"Bach & Brew?" How is that again?

At first glance, it would seem that the Oakland East Bay Symphony, by kicking off its first annual "Bach & Brew" fest on Saturday, is sponsoring a bit of irreverence toward that most revered of all classical music composers.

This probable merry affair will include an array of finger foods and beer provided by supporting members of the organization. Music for the "Bachanalia" will be Johann Sebastian's sublime Brandenburg concertos performed by symphony members.

According to history, combining all the aforementioned pleasures with the name of the great composer is not that irreverent after all. In addition to profound sacred works like his great B-minor Mass, numerous religious cantatas and complex keyboard and instrumental works, Bach also composed the "Coffee Cantata," BWV 211, which can be described as a comic chamber opera.

"The Oakland East Bay Symphony" kicks off it first "Bach and Brew" fest on Saturday.
"The Oakland East Bay Symphony" kicks off it first "Bach and Brew" fest on Saturday.

The "Coffee Cantata" likely premiered at Zimmermann's coffee house in Leipzig in the early 1730s. It deals with love, and the love of coffee, which was considered a bit disreputable at the time.

Full of humor and flippancy, its libretto, written by Christian Friedrich Henrici (nicknamed "Picander"), begins with a narrator, a tenor, admonishing the audience to "Schweigt stille, plaudert nicht" (Be still, stop chattering). Then 10 musical numbers follow, about a disgruntled father named Schlendrian (which translates as "Stick in the Mud") trying to get his daughter, Lieschen, to give up her disreputable coffee habit.

So, J.S. Bach will doubtless chuckle a bit when he looks down from his heavenly harpsichord onto the OEBS Bach & Beer fest.

Details: 6 to 9 p.m. Saturday, Linden Street Brewery, 95 Linden St., Oakland; $25 for adults and $15 for designated drivers or those under 21; 510-444-0801, oebs.org.

CONTINUING TO CANTATA: It turns out that the cantata format is alive and well. Volti, a Bay Area choral group led by Robert Geary and specializing in contemporary music, will present two performances of a concert they're wryly calling "(Ch)oral Argument." The featured work will be a major new cantata by composer Ted Hearne and poet Jena Osman. (Hearne has been designated by the San Francisco Symphony as its "New Voices" Composer for its 2014-15 season.) Titled "Sound from the Bench," the piece, according to Hearne, stems from the question recently mulled over by the Supreme Court, "Can a corporation be human?
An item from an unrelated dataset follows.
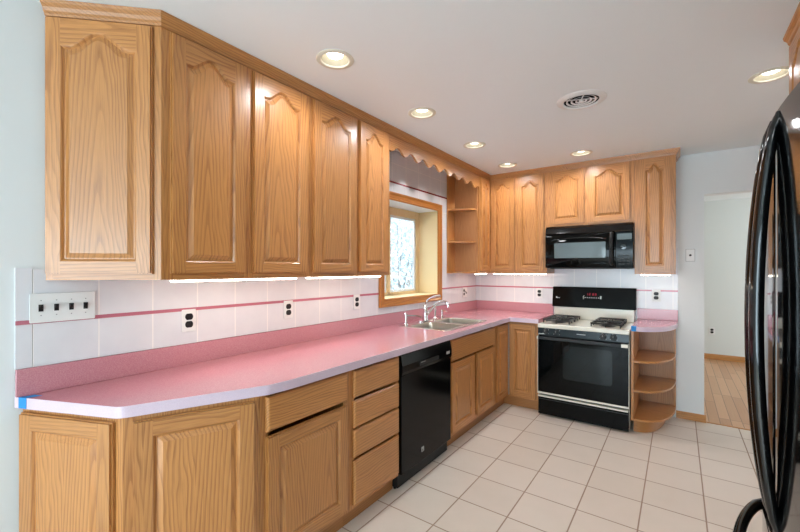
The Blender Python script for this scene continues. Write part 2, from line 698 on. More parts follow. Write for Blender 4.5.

If so, where does that leave you and me?" Hearne and Osman's work was inspired by the arguments the Citizens United organization used in their oral presentation before the Supreme Court.

Among the other works on the program will be a world premiere of "The Oath of Allegiance" by Melissa Dunphy, "Winging Wildly," a composition commissioned from the Bay Area's remarkable Kirke Mechem and Mechem's arrangement of "We Can Sing That," a work Geary describes as "a lighthearted tribute to what a chorus can do."

Details: 8 p.m. Saturday, St. Mark's Lutheran Church, 1111 O' Farrell St., San Francisco; 4 p.m. Sunday at The Marsh, 2120 Allston St., Berkeley; $10-$25; voltisf.org.

HONORING CROWDEN: One of the Bay Area's greatest musical treasurers, The Crowden School in Berkeley, will present its 30th anniversary concert featuring a bevy of its past and present stars -- cellists Emil Miland, Bonnie Hampton and Deirdre Cooper; violinist Kenneth Renshaw; the Baumer String Quartet, consisting of Nathan Olson, Aaron Requiro, John T. Posadas and David Requiro; and the Crowden School Orchestra and Choruses. A final highlight of the program will be the world premiere of "Musica," a composition for unchanged voices and string orchestra composed by Crowden alumnus Samuel Carl Adams.

Details: 7 p.m. May 24, Hertz Hall, UC Berkeley; $15- $75; www.brownpapertickets.com/event/667690.